Pra quem estiver em Salvador, o filme pré-estréia na terça-feira (20), às 20h45, na SALA DE ARTE – CINEMA DA UFBA. O filme faz parte da 1ª Mostra Cine Brasil de Salvador, que acontece até o próximo dia 22. A sessão ainda tem bate-papo com a equipe de produção (Branco e Oscar inclusive).


sexta-feira, 2 de janeiro de 2009

Um beijo roubado (e esperado)

A vida dá voltas, as pessoas dizem. E foi para provar isso que Wong Kar Wai fez o incrível “Um beijo roubado” (2007). Embora haja outros filmes dele com ritmos mais lentos e mais característicos de seu cinema, “My blueberry nights” (título original em inglês) me conquistou até não poder mais.

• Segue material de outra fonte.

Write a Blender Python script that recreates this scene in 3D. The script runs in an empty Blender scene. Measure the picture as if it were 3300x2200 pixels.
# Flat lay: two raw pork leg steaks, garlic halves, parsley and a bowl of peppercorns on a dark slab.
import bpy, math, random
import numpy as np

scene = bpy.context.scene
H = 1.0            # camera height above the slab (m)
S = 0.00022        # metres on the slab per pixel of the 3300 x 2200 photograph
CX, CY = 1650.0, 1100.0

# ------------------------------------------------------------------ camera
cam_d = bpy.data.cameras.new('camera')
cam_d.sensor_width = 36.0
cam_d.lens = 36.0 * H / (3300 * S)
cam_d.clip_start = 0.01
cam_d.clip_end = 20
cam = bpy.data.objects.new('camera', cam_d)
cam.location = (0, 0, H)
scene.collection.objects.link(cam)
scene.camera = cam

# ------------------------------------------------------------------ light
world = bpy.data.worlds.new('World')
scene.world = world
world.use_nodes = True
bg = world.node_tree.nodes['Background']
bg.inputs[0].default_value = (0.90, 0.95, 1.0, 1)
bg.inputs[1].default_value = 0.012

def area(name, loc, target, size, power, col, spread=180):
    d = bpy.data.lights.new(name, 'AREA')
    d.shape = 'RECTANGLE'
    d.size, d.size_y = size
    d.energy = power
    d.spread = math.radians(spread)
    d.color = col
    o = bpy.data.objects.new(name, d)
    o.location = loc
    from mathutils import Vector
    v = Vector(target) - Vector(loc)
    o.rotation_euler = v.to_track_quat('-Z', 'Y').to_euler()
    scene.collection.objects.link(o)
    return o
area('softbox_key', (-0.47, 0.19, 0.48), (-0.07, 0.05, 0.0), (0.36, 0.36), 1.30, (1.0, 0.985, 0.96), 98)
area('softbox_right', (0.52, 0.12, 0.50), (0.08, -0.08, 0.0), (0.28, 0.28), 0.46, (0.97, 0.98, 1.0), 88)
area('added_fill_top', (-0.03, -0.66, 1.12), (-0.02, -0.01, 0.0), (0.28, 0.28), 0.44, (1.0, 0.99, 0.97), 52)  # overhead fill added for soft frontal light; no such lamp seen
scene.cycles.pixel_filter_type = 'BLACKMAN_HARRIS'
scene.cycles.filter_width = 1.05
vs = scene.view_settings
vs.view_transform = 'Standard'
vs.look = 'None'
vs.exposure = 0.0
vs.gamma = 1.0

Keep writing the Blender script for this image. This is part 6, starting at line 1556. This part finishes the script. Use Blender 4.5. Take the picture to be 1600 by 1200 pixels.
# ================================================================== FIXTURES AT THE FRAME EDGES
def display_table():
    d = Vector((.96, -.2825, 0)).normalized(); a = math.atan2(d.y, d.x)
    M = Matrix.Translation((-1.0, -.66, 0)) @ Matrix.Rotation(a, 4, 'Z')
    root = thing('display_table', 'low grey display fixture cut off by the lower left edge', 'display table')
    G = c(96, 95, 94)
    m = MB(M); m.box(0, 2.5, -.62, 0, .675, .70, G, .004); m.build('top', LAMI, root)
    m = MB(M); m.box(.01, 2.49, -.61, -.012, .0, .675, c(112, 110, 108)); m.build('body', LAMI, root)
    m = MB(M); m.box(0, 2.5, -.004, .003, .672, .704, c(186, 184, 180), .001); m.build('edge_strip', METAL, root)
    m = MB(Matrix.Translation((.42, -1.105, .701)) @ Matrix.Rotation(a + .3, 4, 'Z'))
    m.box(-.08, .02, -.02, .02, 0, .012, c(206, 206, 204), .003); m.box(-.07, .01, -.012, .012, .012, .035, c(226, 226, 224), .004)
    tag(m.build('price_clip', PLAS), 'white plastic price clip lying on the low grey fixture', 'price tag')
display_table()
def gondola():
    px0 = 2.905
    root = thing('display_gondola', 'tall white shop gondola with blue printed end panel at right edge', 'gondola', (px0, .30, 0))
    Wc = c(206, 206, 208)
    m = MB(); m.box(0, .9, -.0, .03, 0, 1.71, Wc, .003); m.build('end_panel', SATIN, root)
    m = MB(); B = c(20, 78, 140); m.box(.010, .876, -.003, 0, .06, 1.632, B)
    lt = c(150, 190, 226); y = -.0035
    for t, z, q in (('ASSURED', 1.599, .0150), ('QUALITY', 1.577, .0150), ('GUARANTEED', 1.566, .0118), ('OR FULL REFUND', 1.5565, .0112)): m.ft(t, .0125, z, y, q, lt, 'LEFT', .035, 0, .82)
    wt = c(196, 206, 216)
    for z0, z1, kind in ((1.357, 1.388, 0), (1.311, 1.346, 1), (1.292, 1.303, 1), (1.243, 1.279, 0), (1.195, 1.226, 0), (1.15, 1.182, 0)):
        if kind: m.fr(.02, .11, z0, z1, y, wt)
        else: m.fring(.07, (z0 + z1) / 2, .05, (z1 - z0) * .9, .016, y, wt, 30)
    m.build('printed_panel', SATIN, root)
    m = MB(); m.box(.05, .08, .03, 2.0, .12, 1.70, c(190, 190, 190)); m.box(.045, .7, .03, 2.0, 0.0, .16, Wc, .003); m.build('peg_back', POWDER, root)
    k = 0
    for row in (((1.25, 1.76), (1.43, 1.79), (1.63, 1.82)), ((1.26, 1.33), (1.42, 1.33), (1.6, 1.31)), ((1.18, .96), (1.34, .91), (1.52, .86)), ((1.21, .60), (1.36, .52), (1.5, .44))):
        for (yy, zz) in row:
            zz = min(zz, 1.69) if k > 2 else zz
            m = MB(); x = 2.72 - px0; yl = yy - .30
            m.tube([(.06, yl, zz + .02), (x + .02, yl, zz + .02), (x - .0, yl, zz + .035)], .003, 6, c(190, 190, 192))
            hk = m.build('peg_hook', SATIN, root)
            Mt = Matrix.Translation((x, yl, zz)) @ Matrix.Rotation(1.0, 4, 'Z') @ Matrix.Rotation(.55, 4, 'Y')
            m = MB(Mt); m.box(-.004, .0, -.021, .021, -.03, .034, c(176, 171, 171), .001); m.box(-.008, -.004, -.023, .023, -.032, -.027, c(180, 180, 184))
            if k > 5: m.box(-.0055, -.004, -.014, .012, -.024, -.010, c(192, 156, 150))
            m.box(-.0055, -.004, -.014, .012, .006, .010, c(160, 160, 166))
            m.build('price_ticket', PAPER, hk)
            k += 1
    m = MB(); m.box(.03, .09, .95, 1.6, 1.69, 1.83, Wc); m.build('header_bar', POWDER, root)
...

“Um beijo roubado” é um filme doce, sutil, e que se constrói de esperas (a temática que Kar-Wai nunca deixa escapar). Jeremy (Jude Law) e Elizabeth (Norah Jones) se encontram numa madrugada e vão se conhecendo através de conversas sobre chaves que as pessoas deixam em bares e histórias de despedidas. E uma curiosidade de Elizabeth de experimentar a torta que sempre sobra no balcão, a blueberry pie.

Mas o tempo não pára dentro do filme: viagens, cartas sem endereço de remetente, novas pessoas, novos cenários, tudo acontece. Só que há ainda aquela vontade de jogar o passado distante ao largo para que seja possível olhar para trás de novo e resgatar o que se deixou há pouco tempo. E vivê-lo. Talvez aí esteja a grande sacada do filme (mas é que eu ando suspeita para falar disso ultimamente): fechar todas as portas do passado para terminar de abrir a que se deixou entreaberta.

A trilha é incrível, as cores do filme são espetaculares e há uma graça extra pelo filme se passar em grande parte nas madrugadas. É quando se encontram todos os que andam vagando por aí: marginais, problemáticos, gente sem razão ou que simplesmente precisa se encontrar. É um caminho torto de encontro, mas ainda assim um encontro. Então vale.

Tem ainda Natalie Portman e Rachel Weisz no meio da história toda, mas sinceramente eu não tive olhos para mais ninguém além de Jeremy, Elizabeth e da história toda que se constrói quando menos se espera, e da espera. É lindo.